Where Records Go To Die

Scavenging used albums and mutilating forgotten vinyl with avant-turntablist Christian Marclay

The California-born, Geneva-raised artist's unorthodox approach to turntablism grew out of a casual foray into music during his undergrad days at the Massachusetts College of Art. At the time, he used records affixed with self-adhesive labels as primitive loop-making devices, simulating the type of gouge that makes great aunt Henrietta's copy of Ethel Merman Live say "Here's Rose!" over and over. After graduating, Marclay moved to New York, and like fellow untrained musician Arto Lindsay, he was welcomed into a vibrant club scene dominated by avant-garde masters like John Zorn and George Cartwright, the latter of whom now lives in Roseville. On Saturday night at the Triple Rock, Marclay will perform with Cartwright, along with Fog frontman Andrew Broder, for the first time in over a decade. (For more on Cartwright and Broder, see "He's the DJ, I'm the Free-Jazz Saxophonist.")

Though he has a penchant for performing live, Marclay hasn't recorded much. His Record Without a Cover, released in the mid-'80s, remains the quintessential Christian Marclay artifact. Manufactured and distributed sans any kind of protection, not even an inner sleeve, the one-sided album was intended to accrue wear, tear, dust, and grime more quickly minus a jacket, making the record's early-'80s sound collage seem like a hoary artifact. As for the blank opposite side, it included instructions for proper care and handling that were etched directly into the grooveless vinyl. Essentially, they amounted to let whatever happens, happen.

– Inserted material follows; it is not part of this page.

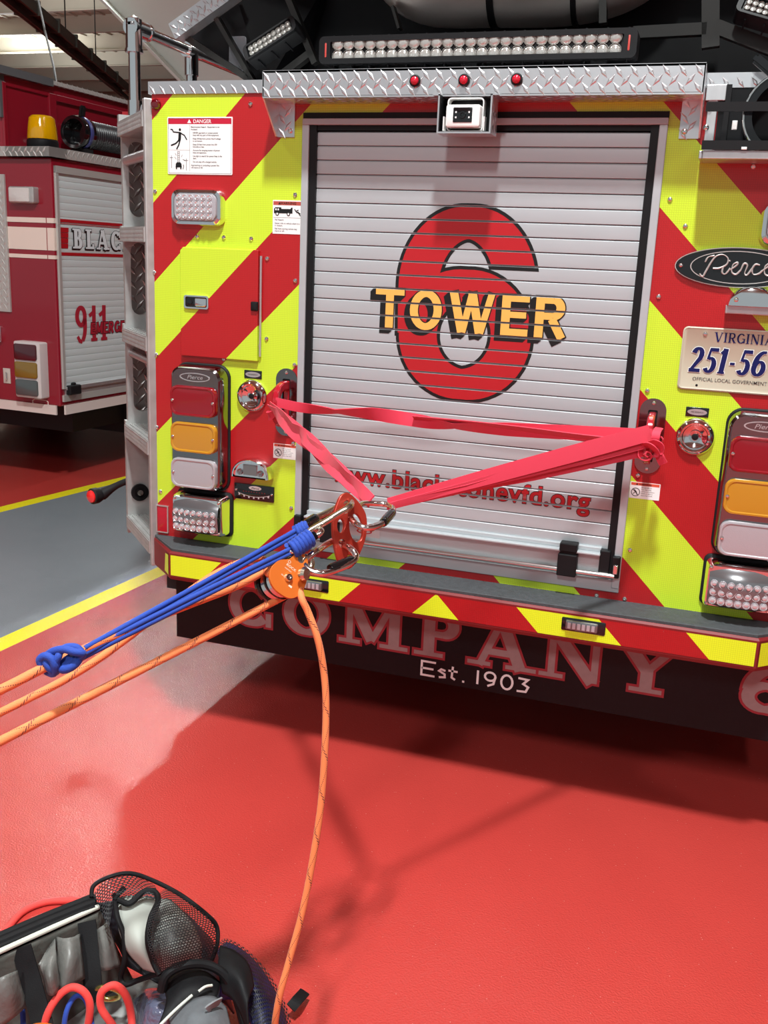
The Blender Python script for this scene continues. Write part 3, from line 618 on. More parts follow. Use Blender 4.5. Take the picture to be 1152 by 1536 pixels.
# ---- tail light clusters and the lamps below them
for s in (-1, 1):
    M = WL(s*.785, .989, -.001); n = 8
    bm = bmesh.new(); loft(bm, [(rrect(.182, .384, .04, n), 0), (rrect(.182, .384, .04, n), .005), (rrect(.176, .378, .038, n), .008)], M); cl = obj('tail_light_cluster', bm, RUB, truck)
    bm = bmesh.new(); loft(bm, [(rrect(.174, .376, .037, n), .004), (rrect(.170, .372, .036, n), .030), (rrect(.164, .366, .034, n), .046), (rrect(.152, .354, .030, n), .052)], M); obj('chrome_bezel', bm, mat('dark_chrome', (.28, .28, .29), metal=1, rough=.12), cl)
    MB_ = M @ Matrix.Translation((0, .155, .052))
    bm = bmesh.new(); frame_ring(bm, ell(.050, .013, 28), ell(.046, .0105, 28), -.001, .0015, MB_); text(bm, 'Pierce', MB_ @ Matrix.Translation((0, -.005, 0)), .012, .001, .01, 0, 1.25, .3, 'CENTER'); obj('bezel_badge', bm, ALU, cl, smooth=False)
    for k, (mt, nm) in enumerate(((LENSR, 'red lens'), (LENSA, 'amber lens'), (LENSC, 'clear lens'))):
        Mk = M @ Matrix.Translation((0, .085-.108*k, .050))
        bm = bmesh.new(); w_, h_ = .150, .094
        def bulge(w, h, r, cc=.05):
            out = []
            for x, y in rrect(w, h, r, 8): out.append((x, y*(1-.10*(2*x/w)**2)))
            return out
        loft(bm, [(bulge(w_, h_, .022), 0), (bulge(w_, h_, .022), .014), (bulge(w_-.004, h_-.004, .022), .018), (bulge(w_-.012, h_-.012, .02), .0185), (bulge(w_-.018, h_-.018, .019), .0165)], Mk, cap1=False); loft(bm, [(bulge(w_-.018, h_-.018, .019), .0165), (bulge(w_-.05, h_-.045, .016), .0172)], Mk, cap0=False)
        ln = obj('lens', bm, mt, cl, label=nm)
        for t in (-1, 1): screw(Mk @ Matrix.Translation((t*.0665, 0, .017)), ln, .0048)
    # LED turn lamp
    M = WL(s*.777, .728, -.001)
    bm = bmesh.new(); loft(bm, [(rrect(.188, .138, .018, n), 0), (rrect(.188, .138, .018, n), .007), (rrect(.180, .130, .016, n), .010)], M); o = obj('turn_lamp', bm, RUB, truck)
    bm = bmesh.new(); loft(bm, [(rrect(.176, .126, .014, n), .008), (rrect(.170, .118, .013, n), .050), (rrect(.160, .106, .012, n), .060)], M); obj('chrome_housing', bm, CHROME, o)
    bm = bmesh.new(); rows = []
    Mb = M
    N_ = 12
    for zz, yy in ((.058, .050), (.074, .030), (.080, .0), (.074, -.044), (.060, -.053)):
        rows.append([bm.verts.new(Mb @ V((-.076+.152*i/N_, yy*(1 if yy < .045 else 1), zz-.012*(2*i/N_-1)**2+.004))) for i in range(N_+1)])
    for a, b in zip(rows, rows[1:]):
        for i in range(N_): face(bm, [a[i], b[i], b[i+1], a[i+1]])
    obj('lamp_hood', bm, mat('smoky_clear', (.20, .20, .21), metal=.6, rough=.18, coat=1), o)
    fst = None
    for j in range(3):
        for i in range(7):
            x = -.062+.0205*i; c = M @ V((x, -.034+.0225*j, .0805-.011*(x/.076)**2))
            if fst is None:
                l = bmesh.new(); Mc = M.copy(); Mc.translation = c; lathe(l, [(.0102, -.003), (.0098, .003), (.0070, .001), (.005, .0045), (0, .006)], Mc, 12); fst = obj('led_lens', l, LEDM, o); fc = c
            else: copy_part(fst, o, c-fc)
    for t in ((-1, 1), (1, 1), (1, -1), (-1, -1)): screw(M @ Matrix.Translation((t[0]*.074, t[1]*.048, .060)), o, .005)
    # small speaker and its maker's label
    M = WL(s*.624, 1.097, -.001)
    bm = bmesh.new(); lathe(bm, [(.047, 0), (.048, .004), (.044, .012), (.037, .016), (.032, .013), (.030, .006), (.022, .002), (.016, .0), (.010, .004), (.006, .009), (0, .010)], M, 36); sp = obj('round_speaker', bm, CHROME, truck)
    bm = bmesh.new(); lathe(bm, [(.0088, .006), (.007, .011), (0, .0125)], M, 16); obj('speaker_cone', bm, BLK, sp)
    for a in (50, 170, 290): screw(M @ Matrix.Translation((.041*cos(radians(a)), .041*sin(radians(a)), .013)), sp, .0035)
    M = WL(s*.622, 1.160, -.001); bm = bmesh.new(); pad(bm, .056, .024, .001, 0, .002, M, ch=.0005); lb2 = obj('speaker_label', bm, BLKG, truck)
    bm = bmesh.new(); prism(bm, ell(.024, .008, 24), .002, .0026, M); obj('label_oval', bm, ALU, lb2, smooth=False)
    bm = bmesh.new(); text(bm, 'FIRE RESEARCH', M @ Matrix.Translation((0, -.0018, 0)), .0036, .0028, .01, 0, .9, 0, 'CENTER'); obj('label_print', bm, DECK, lb2, smooth=False)
    # small warning sticker: no riding
    M = WL(s*.515, .942, -.0012); bm = bmesh.new(); pad(bm, .077, .044, .001, 0, .0006, M, 0, ch=.0002); box(bm, -.036, .036, .0135, .0205, .0006, .0009, M, 1)
    frame_ring(bm, ell(.0115, .0115, 24, -.023, -.005), ell(.0098, .0098, 24, -.023, -.005), .0007, .001, M, 2); stroke(bm, [(-.031, .003), (-.015, -.013)], .0016, M, .0011, mi=2); stroke(bm, [(-.027, .002), (-.021, -.004), (-.019, -.012)], .002, M, .0010, mi=2); stroke(bm, [(-.029, -.010), (-.022, -.003)], .0016, M, .00105, mi=2)
    for k, t in enumerate(('Do not ride on', 'rear step while', 'vehicle is in motion.', 'Death or serious', 'injury may result.')): text(bm, t, M @ Matrix.Translation((-.009, .007-.0052*k, 0)), .0030, .0010, .004, 2, 1.05)
    text(bm, 'WARNING', M @ Matrix.Translation((0, .0148, 0)), .0044, .0012, .02, 2, 1.1, 0, 'CENTER'); prism(bm, [(-.024, .0148), (-.018, .0148), (-.021, .0198)], .0009, .0012, M, 2)
    obj('warning_sticker', bm, [DECW, mat('sticker_orange', (.70, .10, .05), rough=.4), DECK], truck, smooth=False)
    # tow eye and its chrome slot plate
    M = WL(s*.514, 1.088, -.001); bm = bmesh.new(); frame_ring(bm, rrect(.066, .196, .032, 8), rrect(.024, .136, .004, 8), 0, .004, M); pl_ = obj('tow_eye_plate', bm, mat('dark_chrome', (.28, .28, .29), metal=1, rough=.12), truck)
    bm = bmesh.new(); pad(bm, .026, .138, .003, -.0005, .0005, M, ch=.0002); obj('slot_recess', bm, BLK, pl_)
    for t in (-1, 1): screw(M @ Matrix.Translation((0, t*.086, .004)), pl_, .0052)
    bm = bmesh.new(); Me = fr((XC+s*.514, 0, 1.085), (0, -1, 0), (0, 0, 1))      # x out of the wall, y up, z along the wall
    outer = [(.0, .066), (.035, .066), (.060, .058), (.078, .040), (.086, .015), (.086, -.015), (.078, -.040), (.060, -.058), (.035, -.066), (.0, -.066), (-.012, -.066), (-.012, .066)]
    inner = [(.012, .040), (.034, .040), (.048, .036), (.058, .026), (.063, .010), (.063, -.010), (.058, -.026), (.048, -.036), (.034, -.040), (.012, -.040), (.005, -.036), (.005, .036)]
    frame_ring(bm, outer, inner, -.009, .009, Me); obj('tow_eye', bm, EYE, truck, bevel=.004, smooth=True)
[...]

djTRIO, newly released on Asphodel, is more representative of Marclay's current work and the performance he'll be doing with DJ Olive and Toshio Kajiwara at the Walker's Music and Movies program in Loring Park on Monday. Culled from live performances by the titular ensemble, whose ranks include Olive and Kajiwara as well as Erik M and Marina Rosenfeld, the disc hearkens back to the days of John Zorn's exercises in spontaneous composition. Yet the album is anything but a free-for-all. Each DJ's contributions--ranging from trumpet squeals and snippets of funk to what sound like tennis rackets falling out of a closet--seem careful and considered. This is due in no small part to the trio's avoidance of the meat 'n' taters trappings of turntablism--scratching and whatnot--in favor of carefully assembled colloquies of texture and tone.

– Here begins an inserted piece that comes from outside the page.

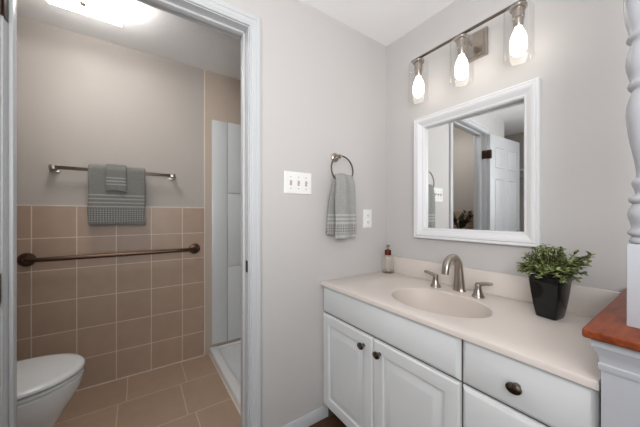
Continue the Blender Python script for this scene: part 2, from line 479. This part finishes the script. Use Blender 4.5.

Made from scratch: Vinyl manipulator Christian Marclay
Cameron Wittig for Walker Art Center
Made from scratch: Vinyl manipulator Christian Marclay

Marclay's success as a visual artist, and his worries about the uncertain future of vinyl, have already led him to put the heavy-duty Califone turntables he prefers on mothballs once before, in the early '90s. "A lot of what I do as a performer has to do with people's notions of the value of records," he explains as we head toward the checkout counter. "I reached a point where I'd break a record on stage and nobody even seemed to care. I figured it was time to concentrate on other matters. Then, all these turntablists started calling me. Now, I'm starting to think the end might be near again. Vinyl has already hit its second peak, and could be falling again. It's like the situation here [in the Salvation Army]; there are fewer records than there used to be. I bet they're in the process of phasing them out."

Still, Marclay has managed to find 37 albums--not a bad haul at all, given the presence of Christmas with Avon Products and A Colonel Sanders Christmas. "I'd like to think that I give these records a second life," he says. "Although, as soon as I get them, they lose whatever identities they had before, starting with the jackets. They become tools."

When Marclay sets down his finds, the silver-haired, mustachioed cashier doesn't know what kind of veteran he's dealing with. "These things are kind of antique-y," he tells Marclay, after informing him that the price is a princely 49 cents each. "Kind of valuable."

"Antique-y, yes," Marclay answers. "I'm not so sure about the valuable part."

Yet when he heads to the back of the store, he suddenly stumbles upon a huge vinyl trove--easily a dozen times the size of the basement's offerings and in much better shape. "So much for my theory," he quips, his face lighting up like a department store window. There below him is a spoken word Emily Dickinson collection.

Maybe he'll be DJing for a little longer than he'd planned.